_Task to complete_
Begin at the line containing "0.85, var=0.25, scale=1.2)" and stop at the line containing "0.55, var=0.15, scale=1.0)"; copy those lines exactly, ends included, and nothing else.

_Dataset rows_
────────────────
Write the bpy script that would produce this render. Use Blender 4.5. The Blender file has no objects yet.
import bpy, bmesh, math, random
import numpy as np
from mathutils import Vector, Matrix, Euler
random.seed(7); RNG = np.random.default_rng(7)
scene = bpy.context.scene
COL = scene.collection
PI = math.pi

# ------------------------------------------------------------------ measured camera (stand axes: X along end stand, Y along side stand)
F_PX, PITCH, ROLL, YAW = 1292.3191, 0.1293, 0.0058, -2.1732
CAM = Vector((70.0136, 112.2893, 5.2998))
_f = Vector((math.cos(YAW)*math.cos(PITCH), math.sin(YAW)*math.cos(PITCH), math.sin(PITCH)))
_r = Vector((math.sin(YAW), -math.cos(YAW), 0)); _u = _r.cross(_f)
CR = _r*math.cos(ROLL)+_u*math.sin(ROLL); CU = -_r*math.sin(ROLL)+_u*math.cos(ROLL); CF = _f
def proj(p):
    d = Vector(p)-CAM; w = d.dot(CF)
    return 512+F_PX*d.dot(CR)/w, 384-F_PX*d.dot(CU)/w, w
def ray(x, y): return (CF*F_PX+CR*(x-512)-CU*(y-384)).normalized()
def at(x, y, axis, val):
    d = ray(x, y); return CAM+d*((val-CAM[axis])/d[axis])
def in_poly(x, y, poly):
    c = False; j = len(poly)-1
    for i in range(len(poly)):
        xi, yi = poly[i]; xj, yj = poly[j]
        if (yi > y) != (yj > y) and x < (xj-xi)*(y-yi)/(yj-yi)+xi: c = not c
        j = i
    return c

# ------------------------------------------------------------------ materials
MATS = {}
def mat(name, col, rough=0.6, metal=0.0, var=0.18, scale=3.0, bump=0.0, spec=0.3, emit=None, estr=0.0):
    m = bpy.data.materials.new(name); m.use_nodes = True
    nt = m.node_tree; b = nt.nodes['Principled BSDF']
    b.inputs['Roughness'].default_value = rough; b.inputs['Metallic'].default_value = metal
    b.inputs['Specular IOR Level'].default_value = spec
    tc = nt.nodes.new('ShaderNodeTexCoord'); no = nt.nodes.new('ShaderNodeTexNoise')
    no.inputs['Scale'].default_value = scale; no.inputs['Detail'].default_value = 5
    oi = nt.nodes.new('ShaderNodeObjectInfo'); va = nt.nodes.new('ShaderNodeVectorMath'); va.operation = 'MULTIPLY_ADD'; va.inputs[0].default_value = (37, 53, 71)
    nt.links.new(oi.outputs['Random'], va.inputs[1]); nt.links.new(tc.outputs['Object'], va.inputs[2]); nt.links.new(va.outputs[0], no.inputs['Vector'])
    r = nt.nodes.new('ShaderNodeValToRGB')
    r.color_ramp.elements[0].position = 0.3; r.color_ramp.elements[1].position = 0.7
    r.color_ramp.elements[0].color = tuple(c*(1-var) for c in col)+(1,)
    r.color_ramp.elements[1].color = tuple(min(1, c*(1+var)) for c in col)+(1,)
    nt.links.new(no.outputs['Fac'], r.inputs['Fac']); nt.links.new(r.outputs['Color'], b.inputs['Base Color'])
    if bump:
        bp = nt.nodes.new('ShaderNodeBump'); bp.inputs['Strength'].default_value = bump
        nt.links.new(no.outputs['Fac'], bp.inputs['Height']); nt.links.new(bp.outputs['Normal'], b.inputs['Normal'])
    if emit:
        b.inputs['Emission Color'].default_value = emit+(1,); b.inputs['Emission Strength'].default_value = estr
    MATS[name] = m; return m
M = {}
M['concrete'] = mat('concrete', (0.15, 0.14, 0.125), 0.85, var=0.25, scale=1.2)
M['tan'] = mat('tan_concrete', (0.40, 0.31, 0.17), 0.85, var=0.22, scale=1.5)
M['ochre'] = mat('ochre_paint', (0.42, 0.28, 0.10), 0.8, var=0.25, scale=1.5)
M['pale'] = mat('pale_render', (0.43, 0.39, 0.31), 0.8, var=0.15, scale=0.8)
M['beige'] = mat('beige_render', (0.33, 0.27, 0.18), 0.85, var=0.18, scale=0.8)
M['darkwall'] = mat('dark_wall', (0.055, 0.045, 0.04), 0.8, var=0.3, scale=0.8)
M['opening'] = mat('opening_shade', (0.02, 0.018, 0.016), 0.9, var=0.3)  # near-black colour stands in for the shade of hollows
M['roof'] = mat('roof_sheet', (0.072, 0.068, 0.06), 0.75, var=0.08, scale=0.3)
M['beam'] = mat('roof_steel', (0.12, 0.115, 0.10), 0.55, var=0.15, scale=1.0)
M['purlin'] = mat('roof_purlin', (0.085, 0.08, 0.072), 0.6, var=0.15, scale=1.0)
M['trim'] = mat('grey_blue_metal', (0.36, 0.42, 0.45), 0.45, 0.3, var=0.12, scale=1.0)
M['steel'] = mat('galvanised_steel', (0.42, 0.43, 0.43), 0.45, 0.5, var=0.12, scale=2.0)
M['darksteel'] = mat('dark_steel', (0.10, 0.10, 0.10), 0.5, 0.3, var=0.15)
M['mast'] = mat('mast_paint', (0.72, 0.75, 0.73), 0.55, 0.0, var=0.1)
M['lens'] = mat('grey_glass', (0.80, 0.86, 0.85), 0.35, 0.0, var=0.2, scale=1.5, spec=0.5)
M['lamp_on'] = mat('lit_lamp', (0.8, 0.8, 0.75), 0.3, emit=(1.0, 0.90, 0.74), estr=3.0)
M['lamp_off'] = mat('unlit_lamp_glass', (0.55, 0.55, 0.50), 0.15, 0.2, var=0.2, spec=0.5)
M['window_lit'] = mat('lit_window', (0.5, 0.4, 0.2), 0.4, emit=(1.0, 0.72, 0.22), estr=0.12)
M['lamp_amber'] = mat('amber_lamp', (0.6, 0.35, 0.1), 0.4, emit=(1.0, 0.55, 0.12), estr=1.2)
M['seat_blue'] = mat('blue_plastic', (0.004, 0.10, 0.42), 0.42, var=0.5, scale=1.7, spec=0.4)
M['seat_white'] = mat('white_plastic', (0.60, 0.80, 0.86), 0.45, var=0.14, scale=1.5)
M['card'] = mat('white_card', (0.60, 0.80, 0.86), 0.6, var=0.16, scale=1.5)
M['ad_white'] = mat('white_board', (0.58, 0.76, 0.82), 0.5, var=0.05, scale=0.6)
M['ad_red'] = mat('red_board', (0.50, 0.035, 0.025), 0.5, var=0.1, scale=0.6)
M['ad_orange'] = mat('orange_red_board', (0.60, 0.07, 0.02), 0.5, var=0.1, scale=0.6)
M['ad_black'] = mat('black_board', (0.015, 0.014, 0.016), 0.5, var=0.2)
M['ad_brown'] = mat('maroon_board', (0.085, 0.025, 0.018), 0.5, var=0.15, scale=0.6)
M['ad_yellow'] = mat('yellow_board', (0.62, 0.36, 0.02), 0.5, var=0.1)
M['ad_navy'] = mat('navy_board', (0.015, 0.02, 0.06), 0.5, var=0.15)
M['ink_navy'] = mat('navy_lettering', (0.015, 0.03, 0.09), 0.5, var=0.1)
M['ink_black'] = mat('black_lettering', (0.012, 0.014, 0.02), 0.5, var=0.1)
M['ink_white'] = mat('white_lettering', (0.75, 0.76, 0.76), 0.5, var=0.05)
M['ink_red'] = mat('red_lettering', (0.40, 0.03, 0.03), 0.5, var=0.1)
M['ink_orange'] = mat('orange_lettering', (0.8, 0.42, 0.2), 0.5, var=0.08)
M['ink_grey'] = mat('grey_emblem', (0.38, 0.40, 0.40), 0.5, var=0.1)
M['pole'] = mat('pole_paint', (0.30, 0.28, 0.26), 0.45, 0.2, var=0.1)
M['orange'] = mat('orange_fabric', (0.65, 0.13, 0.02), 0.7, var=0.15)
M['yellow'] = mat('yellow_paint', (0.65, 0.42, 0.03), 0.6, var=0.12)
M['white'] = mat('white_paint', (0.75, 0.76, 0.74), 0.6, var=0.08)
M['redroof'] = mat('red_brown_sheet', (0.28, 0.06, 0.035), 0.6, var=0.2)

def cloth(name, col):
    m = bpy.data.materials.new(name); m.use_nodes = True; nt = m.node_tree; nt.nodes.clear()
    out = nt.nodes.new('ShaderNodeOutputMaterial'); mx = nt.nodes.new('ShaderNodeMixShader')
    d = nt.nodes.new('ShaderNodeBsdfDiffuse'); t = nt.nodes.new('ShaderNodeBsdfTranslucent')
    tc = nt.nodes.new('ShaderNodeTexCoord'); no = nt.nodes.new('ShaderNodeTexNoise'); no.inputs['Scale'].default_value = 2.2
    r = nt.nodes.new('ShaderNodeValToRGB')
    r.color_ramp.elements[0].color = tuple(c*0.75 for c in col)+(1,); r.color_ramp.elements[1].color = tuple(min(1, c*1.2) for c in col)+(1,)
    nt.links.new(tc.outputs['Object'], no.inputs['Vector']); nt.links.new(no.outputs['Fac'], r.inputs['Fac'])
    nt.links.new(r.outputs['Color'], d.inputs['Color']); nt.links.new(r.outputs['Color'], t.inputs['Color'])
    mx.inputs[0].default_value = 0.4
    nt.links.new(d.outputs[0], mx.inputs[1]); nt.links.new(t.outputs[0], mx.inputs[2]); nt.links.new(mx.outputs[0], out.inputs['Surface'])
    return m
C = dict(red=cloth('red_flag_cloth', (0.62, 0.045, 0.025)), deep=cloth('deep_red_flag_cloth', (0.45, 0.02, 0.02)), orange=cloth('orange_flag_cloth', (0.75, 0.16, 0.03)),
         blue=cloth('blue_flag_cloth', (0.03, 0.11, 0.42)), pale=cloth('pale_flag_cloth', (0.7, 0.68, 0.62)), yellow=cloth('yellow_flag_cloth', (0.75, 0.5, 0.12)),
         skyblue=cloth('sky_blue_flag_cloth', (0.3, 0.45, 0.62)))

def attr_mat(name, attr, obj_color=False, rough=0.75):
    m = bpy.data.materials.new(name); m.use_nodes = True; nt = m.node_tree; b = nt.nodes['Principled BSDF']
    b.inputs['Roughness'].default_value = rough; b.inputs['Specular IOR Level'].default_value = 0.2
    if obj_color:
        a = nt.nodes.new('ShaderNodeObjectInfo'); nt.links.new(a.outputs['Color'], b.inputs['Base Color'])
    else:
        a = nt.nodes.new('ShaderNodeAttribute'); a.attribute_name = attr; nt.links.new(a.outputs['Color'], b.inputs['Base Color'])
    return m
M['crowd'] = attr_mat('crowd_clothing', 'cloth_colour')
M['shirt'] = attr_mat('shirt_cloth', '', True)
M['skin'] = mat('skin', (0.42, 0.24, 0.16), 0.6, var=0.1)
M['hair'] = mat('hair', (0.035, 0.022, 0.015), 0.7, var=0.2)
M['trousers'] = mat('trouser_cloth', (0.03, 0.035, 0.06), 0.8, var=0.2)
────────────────
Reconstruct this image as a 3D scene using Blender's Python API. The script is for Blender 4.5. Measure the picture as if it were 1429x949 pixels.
────────────────
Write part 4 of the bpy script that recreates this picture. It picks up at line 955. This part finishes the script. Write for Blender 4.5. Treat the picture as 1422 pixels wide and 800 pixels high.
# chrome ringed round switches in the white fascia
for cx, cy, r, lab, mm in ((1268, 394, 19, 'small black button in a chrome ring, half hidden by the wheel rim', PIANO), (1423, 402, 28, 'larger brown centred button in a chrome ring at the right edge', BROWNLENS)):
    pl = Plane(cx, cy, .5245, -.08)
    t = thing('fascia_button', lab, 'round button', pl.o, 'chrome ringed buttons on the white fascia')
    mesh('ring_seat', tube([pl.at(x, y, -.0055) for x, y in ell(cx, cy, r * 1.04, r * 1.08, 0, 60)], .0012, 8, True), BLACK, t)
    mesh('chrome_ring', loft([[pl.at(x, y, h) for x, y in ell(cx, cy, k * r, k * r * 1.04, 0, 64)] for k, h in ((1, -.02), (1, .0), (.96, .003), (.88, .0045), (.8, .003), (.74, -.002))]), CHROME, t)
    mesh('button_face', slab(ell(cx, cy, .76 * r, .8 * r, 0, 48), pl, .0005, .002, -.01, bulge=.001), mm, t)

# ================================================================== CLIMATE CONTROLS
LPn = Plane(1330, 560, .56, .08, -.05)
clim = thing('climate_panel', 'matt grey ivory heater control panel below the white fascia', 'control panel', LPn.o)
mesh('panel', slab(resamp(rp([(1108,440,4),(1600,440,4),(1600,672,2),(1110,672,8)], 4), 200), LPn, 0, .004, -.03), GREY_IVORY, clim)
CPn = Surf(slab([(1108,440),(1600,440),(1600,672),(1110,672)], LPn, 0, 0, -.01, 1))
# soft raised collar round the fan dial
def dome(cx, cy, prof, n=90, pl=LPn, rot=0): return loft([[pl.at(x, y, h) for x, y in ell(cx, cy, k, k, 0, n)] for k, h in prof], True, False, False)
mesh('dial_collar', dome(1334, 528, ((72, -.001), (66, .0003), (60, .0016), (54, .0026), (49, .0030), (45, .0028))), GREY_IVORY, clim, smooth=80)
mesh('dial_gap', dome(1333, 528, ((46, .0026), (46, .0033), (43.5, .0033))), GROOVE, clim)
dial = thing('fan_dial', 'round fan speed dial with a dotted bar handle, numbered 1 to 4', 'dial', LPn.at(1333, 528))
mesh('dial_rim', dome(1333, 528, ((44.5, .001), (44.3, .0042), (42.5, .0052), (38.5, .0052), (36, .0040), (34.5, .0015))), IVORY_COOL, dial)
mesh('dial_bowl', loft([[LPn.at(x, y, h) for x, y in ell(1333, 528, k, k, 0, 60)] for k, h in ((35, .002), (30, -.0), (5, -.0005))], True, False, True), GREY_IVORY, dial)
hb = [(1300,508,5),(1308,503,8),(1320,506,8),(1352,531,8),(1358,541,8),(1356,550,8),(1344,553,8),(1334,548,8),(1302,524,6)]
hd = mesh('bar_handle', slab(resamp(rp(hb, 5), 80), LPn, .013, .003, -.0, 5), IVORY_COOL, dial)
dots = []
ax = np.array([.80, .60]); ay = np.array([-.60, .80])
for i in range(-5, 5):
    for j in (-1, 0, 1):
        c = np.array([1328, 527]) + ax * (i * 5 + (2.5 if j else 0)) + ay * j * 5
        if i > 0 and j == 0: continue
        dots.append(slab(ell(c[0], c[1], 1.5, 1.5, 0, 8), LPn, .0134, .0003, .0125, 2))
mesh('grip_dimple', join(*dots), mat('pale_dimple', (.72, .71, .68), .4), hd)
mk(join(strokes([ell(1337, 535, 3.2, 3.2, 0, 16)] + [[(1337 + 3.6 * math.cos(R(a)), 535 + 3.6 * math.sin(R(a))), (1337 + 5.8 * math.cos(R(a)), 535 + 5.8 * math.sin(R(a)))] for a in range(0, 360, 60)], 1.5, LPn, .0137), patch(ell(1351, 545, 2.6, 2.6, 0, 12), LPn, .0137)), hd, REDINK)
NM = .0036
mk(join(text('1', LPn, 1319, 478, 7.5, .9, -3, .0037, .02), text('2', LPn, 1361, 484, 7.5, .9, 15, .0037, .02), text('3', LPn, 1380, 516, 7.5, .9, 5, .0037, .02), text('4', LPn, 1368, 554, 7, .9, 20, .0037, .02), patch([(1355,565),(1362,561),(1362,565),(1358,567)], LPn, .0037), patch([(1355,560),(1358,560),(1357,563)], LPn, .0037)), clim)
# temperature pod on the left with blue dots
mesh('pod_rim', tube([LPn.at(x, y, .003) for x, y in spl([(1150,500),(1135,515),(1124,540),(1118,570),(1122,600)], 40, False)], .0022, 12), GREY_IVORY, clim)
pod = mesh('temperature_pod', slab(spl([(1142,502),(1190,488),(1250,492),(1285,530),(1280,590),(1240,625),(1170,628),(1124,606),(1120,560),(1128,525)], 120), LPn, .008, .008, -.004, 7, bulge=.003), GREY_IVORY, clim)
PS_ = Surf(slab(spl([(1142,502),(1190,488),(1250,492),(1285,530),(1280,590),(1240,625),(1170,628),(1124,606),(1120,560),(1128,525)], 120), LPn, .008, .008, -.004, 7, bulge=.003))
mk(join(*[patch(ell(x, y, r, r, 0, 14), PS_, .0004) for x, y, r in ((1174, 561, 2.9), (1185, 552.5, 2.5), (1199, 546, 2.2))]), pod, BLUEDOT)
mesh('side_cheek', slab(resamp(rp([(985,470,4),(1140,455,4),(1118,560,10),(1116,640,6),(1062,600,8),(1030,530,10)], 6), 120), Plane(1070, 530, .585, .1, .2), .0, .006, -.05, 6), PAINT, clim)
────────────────
_Reply_
M['concrete'] = mat('concrete', (0.15, 0.14, 0.125), 0.85, var=0.25, scale=1.2)
M['tan'] = mat('tan_concrete', (0.40, 0.31, 0.17), 0.85, var=0.22, scale=1.5)
M['ochre'] = mat('ochre_paint', (0.42, 0.28, 0.10), 0.8, var=0.25, scale=1.5)
M['pale'] = mat('pale_render', (0.43, 0.39, 0.31), 0.8, var=0.15, scale=0.8)
M['beige'] = mat('beige_render', (0.33, 0.27, 0.18), 0.85, var=0.18, scale=0.8)
M['darkwall'] = mat('dark_wall', (0.055, 0.045, 0.04), 0.8, var=0.3, scale=0.8)
M['opening'] = mat('opening_shade', (0.02, 0.018, 0.016), 0.9, var=0.3)  # near-black colour stands in for the shade of hollows
M['roof'] = mat('roof_sheet', (0.072, 0.068, 0.06), 0.75, var=0.08, scale=0.3)
M['beam'] = mat('roof_steel', (0.12, 0.115, 0.10), 0.55, var=0.15, scale=1.0)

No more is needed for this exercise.